L’incompétence ou le manque de formation du personnel municipal est aussi responsable du blocage de certains projets. Aïn Al-Biaa a tenté, par exemple, de recycler les eaux des ablutions d’une mosquée de Tora. « Après avoir installé le réservoir d’eau et préparé le système, les jardiniers de la municipalité ne s’en sont pas servis comme il était prévu, pour irriguer les espaces verts de la rue principale. Par paresse, ils ont utilisé l’eau du Nil ! », raconte Ahmad Moawad, déprimé.

Magui Hassan, responsable de la branche de Aïn Al-Biaa à Alexandrie, confirme qu’il est plus facile de mener à bien des réalisations avec le secteur privé. « C’est vraiment difficile de travailler avec le gouvernement. Nous avons donc changé de stratégie. Désormais, nous travaillons avec les acteurs privés pour éviter la bureaucratie et la corruption. La zone résidentielle de Cheikh Zayed est la première de ces réalisations et elle ne sera pas la dernière », assure-t-elle.

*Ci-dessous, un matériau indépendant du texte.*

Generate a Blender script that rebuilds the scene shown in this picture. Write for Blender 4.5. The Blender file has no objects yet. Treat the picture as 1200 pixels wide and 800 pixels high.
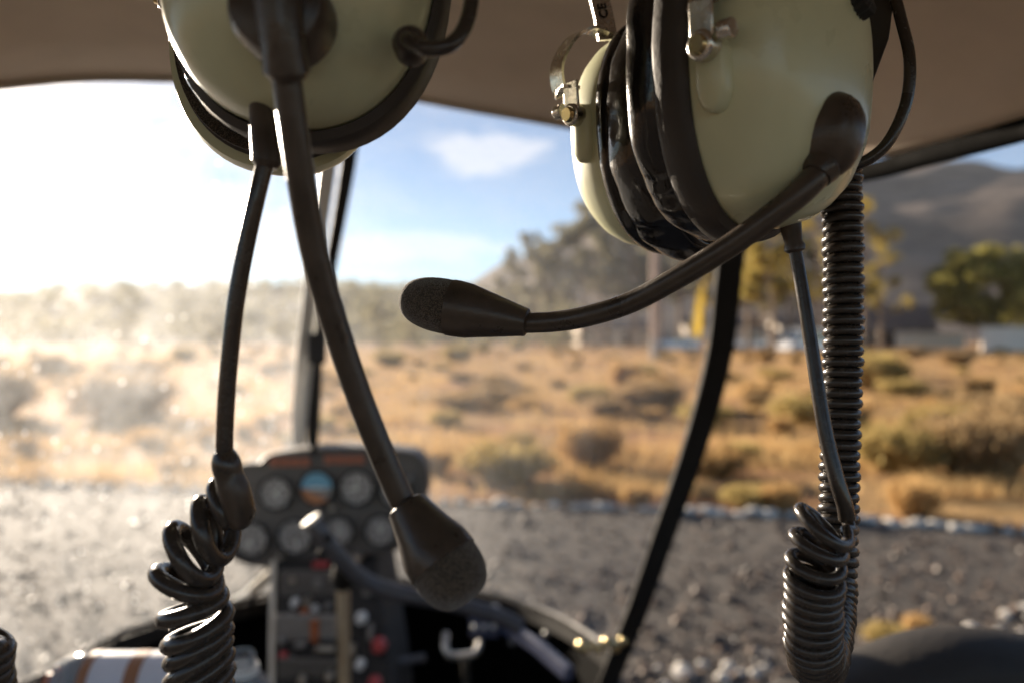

Récemment, un conseiller de l’Agence égyptienne pour les affaires de l’environnement les a invités à participer au plan du développement du quartier Zahraa Al-Maadi, au sud du Caire, en coopération avec les municipalités, le gouvernorat du Caire et le Bureau arabe des jeunes et de l’environnement. Ce conseiller leur a assuré qu’il prendrait en charge les aspects bureaucratiques et assurerait les contacts avec l’administration. Cela suffirat- il à assurer la réussite du projet ?.